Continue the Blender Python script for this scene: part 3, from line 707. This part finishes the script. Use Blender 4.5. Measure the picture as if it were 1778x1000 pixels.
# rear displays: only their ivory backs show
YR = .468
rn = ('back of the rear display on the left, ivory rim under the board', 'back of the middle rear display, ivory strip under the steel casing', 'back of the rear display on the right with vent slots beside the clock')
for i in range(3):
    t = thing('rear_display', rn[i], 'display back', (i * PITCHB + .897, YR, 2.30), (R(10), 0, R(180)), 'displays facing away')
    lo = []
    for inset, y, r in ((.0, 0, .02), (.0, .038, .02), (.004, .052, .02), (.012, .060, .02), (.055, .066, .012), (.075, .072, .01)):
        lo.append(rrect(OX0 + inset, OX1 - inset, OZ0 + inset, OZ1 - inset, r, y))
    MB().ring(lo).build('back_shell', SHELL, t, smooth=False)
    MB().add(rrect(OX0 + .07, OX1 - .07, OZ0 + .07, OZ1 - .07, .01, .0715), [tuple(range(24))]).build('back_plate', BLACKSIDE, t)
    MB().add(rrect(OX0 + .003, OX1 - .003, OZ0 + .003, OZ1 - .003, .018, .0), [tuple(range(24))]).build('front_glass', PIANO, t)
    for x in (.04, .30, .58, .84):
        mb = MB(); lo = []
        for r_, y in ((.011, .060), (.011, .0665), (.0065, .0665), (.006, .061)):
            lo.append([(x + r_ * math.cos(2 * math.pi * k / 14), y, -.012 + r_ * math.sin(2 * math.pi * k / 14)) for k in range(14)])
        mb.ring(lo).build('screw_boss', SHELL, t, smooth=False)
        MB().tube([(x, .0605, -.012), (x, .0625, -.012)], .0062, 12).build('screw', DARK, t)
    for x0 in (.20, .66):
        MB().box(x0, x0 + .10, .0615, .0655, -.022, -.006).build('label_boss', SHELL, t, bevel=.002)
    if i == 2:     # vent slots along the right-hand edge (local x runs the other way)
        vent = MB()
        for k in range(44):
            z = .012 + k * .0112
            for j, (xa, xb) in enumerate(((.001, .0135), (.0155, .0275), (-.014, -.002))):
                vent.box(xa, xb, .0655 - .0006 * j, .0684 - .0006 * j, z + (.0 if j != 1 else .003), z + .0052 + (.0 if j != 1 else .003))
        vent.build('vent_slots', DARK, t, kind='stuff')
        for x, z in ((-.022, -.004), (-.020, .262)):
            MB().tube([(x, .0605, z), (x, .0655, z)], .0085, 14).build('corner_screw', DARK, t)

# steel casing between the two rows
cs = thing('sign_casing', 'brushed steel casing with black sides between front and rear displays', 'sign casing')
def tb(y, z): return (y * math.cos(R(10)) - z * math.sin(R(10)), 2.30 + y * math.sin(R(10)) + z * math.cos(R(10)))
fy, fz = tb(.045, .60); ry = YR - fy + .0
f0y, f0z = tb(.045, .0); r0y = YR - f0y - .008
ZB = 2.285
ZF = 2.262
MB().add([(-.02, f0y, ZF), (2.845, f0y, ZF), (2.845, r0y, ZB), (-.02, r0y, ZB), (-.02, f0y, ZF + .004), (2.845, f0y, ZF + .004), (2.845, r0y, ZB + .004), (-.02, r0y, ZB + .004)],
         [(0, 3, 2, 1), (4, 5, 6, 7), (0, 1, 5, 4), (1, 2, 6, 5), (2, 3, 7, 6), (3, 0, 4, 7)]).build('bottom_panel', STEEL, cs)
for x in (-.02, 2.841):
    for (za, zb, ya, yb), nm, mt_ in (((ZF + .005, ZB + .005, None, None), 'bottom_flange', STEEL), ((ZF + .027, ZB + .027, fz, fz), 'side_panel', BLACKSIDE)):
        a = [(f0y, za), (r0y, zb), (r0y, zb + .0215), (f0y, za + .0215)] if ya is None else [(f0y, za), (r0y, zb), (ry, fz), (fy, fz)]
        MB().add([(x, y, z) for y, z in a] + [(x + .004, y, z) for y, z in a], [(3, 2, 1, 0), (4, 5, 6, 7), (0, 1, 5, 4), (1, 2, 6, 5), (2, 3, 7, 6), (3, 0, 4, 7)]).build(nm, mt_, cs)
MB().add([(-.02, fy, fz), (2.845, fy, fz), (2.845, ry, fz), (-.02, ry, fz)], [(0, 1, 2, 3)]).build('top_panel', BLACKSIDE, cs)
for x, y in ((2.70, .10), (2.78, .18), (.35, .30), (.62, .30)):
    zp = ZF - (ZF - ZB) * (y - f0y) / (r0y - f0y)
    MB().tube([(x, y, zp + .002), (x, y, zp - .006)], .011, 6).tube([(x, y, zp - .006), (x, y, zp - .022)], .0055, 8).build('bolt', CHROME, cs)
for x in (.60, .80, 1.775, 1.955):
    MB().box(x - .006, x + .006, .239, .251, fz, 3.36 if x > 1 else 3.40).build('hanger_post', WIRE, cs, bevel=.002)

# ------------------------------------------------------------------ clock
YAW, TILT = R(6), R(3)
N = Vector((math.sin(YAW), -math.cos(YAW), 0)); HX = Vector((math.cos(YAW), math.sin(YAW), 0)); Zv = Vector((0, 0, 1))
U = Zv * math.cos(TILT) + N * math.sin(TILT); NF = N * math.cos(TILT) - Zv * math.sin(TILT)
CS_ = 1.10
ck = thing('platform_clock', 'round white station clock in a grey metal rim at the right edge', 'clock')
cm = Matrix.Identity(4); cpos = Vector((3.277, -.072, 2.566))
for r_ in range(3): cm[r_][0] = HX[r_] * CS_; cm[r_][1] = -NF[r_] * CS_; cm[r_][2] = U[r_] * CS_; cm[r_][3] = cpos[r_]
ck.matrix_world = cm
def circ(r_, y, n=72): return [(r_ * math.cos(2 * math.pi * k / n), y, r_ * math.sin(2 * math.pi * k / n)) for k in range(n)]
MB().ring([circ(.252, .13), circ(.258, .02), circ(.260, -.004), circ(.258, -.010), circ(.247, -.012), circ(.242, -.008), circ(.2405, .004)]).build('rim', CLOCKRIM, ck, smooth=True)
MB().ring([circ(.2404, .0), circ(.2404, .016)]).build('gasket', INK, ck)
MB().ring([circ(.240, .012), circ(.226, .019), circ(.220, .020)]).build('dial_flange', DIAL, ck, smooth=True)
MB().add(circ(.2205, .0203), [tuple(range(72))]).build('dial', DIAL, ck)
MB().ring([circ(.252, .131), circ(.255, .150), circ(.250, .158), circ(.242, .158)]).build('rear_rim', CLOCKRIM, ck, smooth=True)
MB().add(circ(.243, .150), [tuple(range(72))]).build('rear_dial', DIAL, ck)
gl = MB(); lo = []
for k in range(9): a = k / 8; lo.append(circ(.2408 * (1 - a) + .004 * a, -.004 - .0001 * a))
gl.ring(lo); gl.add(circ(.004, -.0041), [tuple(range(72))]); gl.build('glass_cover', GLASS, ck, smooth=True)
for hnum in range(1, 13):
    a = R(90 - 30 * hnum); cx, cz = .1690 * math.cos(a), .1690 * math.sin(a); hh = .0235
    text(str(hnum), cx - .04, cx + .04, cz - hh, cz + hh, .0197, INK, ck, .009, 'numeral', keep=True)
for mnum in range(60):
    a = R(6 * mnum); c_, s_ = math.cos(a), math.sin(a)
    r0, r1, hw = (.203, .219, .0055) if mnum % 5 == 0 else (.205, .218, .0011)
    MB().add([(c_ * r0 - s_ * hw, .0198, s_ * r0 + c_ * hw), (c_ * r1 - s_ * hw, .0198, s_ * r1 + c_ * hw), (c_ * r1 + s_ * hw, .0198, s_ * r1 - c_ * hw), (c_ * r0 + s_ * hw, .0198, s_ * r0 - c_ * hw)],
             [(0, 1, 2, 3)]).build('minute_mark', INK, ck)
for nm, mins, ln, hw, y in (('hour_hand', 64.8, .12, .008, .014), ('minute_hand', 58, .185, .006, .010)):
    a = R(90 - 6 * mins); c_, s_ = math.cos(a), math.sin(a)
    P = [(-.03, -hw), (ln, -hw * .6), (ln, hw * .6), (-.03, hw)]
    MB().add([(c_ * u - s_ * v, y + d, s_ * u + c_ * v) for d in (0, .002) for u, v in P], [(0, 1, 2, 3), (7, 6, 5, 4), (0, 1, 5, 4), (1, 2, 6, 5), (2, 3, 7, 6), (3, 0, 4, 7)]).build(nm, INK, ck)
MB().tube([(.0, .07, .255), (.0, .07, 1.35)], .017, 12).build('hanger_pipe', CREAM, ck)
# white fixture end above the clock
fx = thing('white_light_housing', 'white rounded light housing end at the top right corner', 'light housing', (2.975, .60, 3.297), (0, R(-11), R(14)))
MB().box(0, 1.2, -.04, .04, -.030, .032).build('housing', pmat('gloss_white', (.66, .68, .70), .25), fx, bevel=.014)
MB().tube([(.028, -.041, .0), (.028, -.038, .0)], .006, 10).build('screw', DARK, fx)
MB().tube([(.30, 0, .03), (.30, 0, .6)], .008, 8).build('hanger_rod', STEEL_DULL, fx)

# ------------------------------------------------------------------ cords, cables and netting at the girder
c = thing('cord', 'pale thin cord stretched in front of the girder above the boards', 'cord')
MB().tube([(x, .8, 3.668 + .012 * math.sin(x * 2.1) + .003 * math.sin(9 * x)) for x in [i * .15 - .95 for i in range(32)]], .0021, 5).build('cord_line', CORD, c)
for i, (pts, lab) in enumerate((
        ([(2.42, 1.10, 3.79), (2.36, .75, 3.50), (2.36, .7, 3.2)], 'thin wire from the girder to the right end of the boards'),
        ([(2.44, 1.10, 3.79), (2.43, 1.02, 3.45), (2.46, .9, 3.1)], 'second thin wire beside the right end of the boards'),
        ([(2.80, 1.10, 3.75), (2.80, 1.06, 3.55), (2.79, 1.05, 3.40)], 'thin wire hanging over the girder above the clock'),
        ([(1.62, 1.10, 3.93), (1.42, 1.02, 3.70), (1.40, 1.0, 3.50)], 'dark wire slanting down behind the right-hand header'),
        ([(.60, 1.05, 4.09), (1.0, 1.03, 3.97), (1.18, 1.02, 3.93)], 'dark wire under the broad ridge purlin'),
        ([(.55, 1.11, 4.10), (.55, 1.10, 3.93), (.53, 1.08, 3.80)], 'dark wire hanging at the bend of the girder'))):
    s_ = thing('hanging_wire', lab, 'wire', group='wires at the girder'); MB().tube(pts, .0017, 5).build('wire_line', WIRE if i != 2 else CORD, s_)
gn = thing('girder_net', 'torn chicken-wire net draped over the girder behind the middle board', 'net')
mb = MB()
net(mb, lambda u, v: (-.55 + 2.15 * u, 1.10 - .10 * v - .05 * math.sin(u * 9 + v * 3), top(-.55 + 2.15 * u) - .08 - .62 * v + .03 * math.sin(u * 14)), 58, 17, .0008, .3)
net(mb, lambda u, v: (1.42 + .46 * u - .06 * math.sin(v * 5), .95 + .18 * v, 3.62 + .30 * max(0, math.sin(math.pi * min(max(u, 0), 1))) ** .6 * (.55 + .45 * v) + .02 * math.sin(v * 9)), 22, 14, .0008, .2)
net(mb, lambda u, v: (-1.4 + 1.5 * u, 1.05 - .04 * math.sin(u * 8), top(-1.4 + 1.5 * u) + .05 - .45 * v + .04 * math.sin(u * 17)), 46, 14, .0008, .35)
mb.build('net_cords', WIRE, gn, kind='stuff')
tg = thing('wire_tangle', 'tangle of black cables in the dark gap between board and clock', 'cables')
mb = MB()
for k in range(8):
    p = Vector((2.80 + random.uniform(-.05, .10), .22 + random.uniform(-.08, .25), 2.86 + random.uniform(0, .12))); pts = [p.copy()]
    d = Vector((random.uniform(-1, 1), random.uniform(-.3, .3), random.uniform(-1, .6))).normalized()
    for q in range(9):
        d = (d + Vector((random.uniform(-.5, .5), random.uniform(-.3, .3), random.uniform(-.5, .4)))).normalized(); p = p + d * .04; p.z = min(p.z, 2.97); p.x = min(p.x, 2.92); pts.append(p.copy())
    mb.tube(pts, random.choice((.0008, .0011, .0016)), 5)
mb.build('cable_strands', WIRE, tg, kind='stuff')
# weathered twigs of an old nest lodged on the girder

TASK BRIEF - Report how many lines in the data include the word "from", and give nothing but the count.

REPLY TO THE EXERCISE - 2